Luca propone di fermarsi poco oltre, al primo tornante della discesa altoatesina.
Di li a poco capisco perché. Una volta spente le moto, siamo avvolti in un silenzio quasi irreale. Mentre le pupille si abituano al buio, poco a poco ci appaiono le masse imponenti delle montagne cosparse di neve, prima solo vagamente percepite, e adesso presenze fisiche, *immutabili e ancestrali. Più in basso, lontano, da qualche parte scorre un ruscello… La luna piena, in parte nascosta dalle nuvole, cerca di spuntare a salutarci, donando altra magia a questa nottata già eccezionale.
Riprendiamo la discesa quasi a malincuore, sulla interminabile serie di stretti tornanti.
Mentre le curve si susseguono e ci addentriamo nel bosco, avvistando qua e la altri piccoli animali (uno scoiattolo, un tasso, forse una volpe), mi accorgo che se perdo il contatto di qualche metro con il codone (per non dire il culone) della Goldwing, i miei fari – pur profondi - non illuminano altrettanto bene le curve più strette.

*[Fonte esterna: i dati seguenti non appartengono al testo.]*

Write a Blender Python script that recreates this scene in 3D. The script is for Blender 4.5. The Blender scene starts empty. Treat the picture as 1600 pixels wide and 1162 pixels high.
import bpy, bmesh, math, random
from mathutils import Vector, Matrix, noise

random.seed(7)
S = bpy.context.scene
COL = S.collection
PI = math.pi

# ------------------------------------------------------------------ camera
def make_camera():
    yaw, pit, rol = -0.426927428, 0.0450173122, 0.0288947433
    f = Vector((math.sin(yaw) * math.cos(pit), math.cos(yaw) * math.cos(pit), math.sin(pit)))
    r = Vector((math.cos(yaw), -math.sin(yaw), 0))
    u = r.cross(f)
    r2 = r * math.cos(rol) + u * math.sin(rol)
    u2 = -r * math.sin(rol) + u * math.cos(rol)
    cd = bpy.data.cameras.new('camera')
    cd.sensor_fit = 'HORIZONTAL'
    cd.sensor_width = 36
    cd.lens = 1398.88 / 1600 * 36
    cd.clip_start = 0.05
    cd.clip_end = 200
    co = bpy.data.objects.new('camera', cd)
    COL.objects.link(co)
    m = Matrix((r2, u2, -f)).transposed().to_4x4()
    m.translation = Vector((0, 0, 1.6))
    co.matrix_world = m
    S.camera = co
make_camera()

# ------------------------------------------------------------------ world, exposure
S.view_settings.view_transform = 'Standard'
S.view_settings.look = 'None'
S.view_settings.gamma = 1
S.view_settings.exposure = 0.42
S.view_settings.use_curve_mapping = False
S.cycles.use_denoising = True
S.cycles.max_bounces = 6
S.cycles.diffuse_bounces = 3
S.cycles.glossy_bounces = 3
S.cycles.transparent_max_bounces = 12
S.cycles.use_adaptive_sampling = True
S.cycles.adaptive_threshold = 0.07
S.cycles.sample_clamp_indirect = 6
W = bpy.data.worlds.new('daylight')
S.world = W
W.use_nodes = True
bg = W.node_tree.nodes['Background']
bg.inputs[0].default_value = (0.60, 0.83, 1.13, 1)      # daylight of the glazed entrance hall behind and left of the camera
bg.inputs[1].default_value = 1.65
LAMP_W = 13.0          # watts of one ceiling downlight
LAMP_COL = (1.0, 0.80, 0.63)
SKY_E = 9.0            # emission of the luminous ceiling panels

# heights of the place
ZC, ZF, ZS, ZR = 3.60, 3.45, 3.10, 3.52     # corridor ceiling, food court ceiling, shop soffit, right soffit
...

Sono costretto nuovamente ad aprire la visiera, che tra l’altro mi regala fastidiosi riflessi, per guardare meglio all’interno delle curve. A fine serata e l’indomani mi ringrazieranno due occhi da lemure.
Una volta a valle, l’impressione è di aver *terminato l’avventura. Ed in parte è davvero così, nonostante i 200km abbondanti che ci separano da casa.
Queste ultime tre ore di strade semideserte ma buie, di stanchezza, di curve che si perdono nelle tenebre ed infine di autostrada mi risultano particolarmente pesanti.
Dopo una sosta rigenerante all’autogrill, io e Luca ci salutiamo. Lui, instancabile, prende la vallarsa a Rovereto. Io proseguo lungo l’adige fino a casa.
Cosa dire alla fine di un’uscita come questa? Magica, forse un po’ estrema, sicuramente faticosa. Soprattutto se inserita in mezzo ad una settimana lavorativa, come abbiamo fatto noi.
Ho avuto la conferma che non amo andare in moto di notte, ma decisamente ne è valsa la pena!
Grazie a Luca, senza il cui proverbiale entusiasmo non avrei mai avuto la decisione per affrontare un’avventura del genere!